O outro é uma ficção. Você é uma ficção. Toda percepção é artesanal. Somos todos artistas melhores do que supomos, disse o filósofo. Toda a realidade é sua criação. Simultaneamente percebemos e criamos o mundo e no relacionar estamos vulneráveis ao mundo do outro. É perigoso.
É preciso saber ser simultâneo para sobreviver à uma colisão de mundos. Empilhar realidades sem escolher, sem dissecar, sem separar. Suspender conclusões finais e cultivar um jardim de visões de mundo, nada mais do que protótipos operacionais que anseiam pela contribuição do outro, para quem sabe, alimentar nossa compreensão do todo, sobre tudo… o nosso tudo, que tende a crescer.
A compreensão existe em um lugar íntimo pré e pós pensamento. Antes e depois da semântica. Fora do tempo. Ao mesmo tempo estar presente e sentir o todo. Presensentir o Sistema. Ser parte dele de forma tão íntima a ponto de permitir perder-se. Não há distância alguma entre aquele que percebe e o que é percebido.
Há uma possível mentira escondida em todas as galáxias e todas as partículas. O agora é o desenrolar de uma gigantesca onda cuja palavras só podem violar. É a nossa ficção que empilha e organiza os agoras, palavras nos servem para explicar para nós mesmo o tempo, mas não nos sobra capacidade pra contemplar com tanta delicadeza toda a explicação do tempo do Outro, tão infinitamente complexo quanto nós mesmos. Um universo em um grão de areia. A humildade dessa percepção faz o chão tremer.

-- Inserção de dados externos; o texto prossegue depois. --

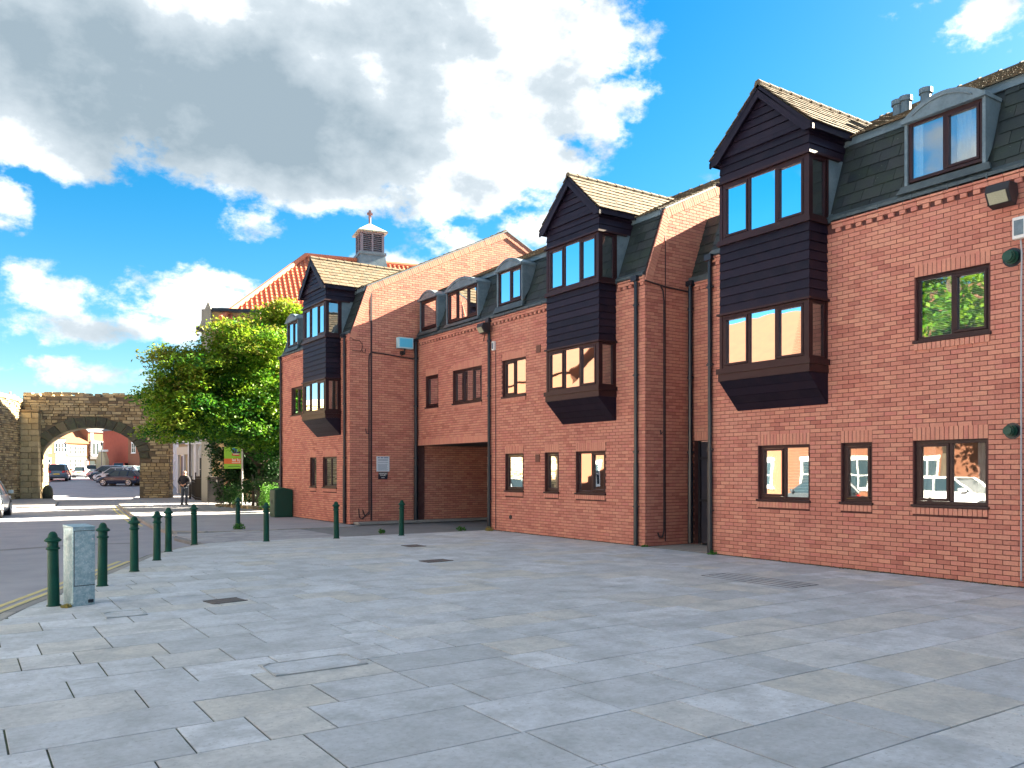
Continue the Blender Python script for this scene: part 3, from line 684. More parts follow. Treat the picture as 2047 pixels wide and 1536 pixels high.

Como equilibrar o ser e o permitir ser dentro do relacionar?
Ocorrem abalos sísmicos no Zeitgeist. A consciência pede coragem e pede prática. Se vim até aqui traindo meu direito universal ao silêncio e na mesma fala manifestando tantos paradoxos, é para tentar cativar em você a compreensão. Será que poderão servir bem ao mundo crimes como esse? Será que poderemos nos encontrar depois do par-de-dois, o jogo do preto e branco, a mentira que existe entre eu e você?
Como humanos, vivos, que dançam, ganham e perdem, estamos inseridos dentro do sistema paradoxal, simultâneo de agir e perceber, análise e síntese, pathos e praxis. Não poderá haver um sem o outro, e ninguém pode viver sem pendular. A verdade é que separar um do outro só é possível porque aqui estamos utilizando palavras. Um recurso linear que usa o tempo para desenrolar explicações.
Em tempos de demagogia, nacionalismo, traições, discurso massificado, sinto que precisamos conversar sobre o Outro, não apenas como as minorias ou grupos oprimidos… o Outro é seu pai, seu parceiro e o seu desafeto.
Aceitar que nossas percepções sempre nos parecem as mais verdadeiras que a do Outro, pois não tenho como me dedicar inteiramente à sua percepção como faço com a minha. Preciso aprender a ser simultâneo para aprender com você. Não preciso te amar, mas preciso saber que eu sou outro você. Você existe porque te percebo, e eu existo ao ser percebido.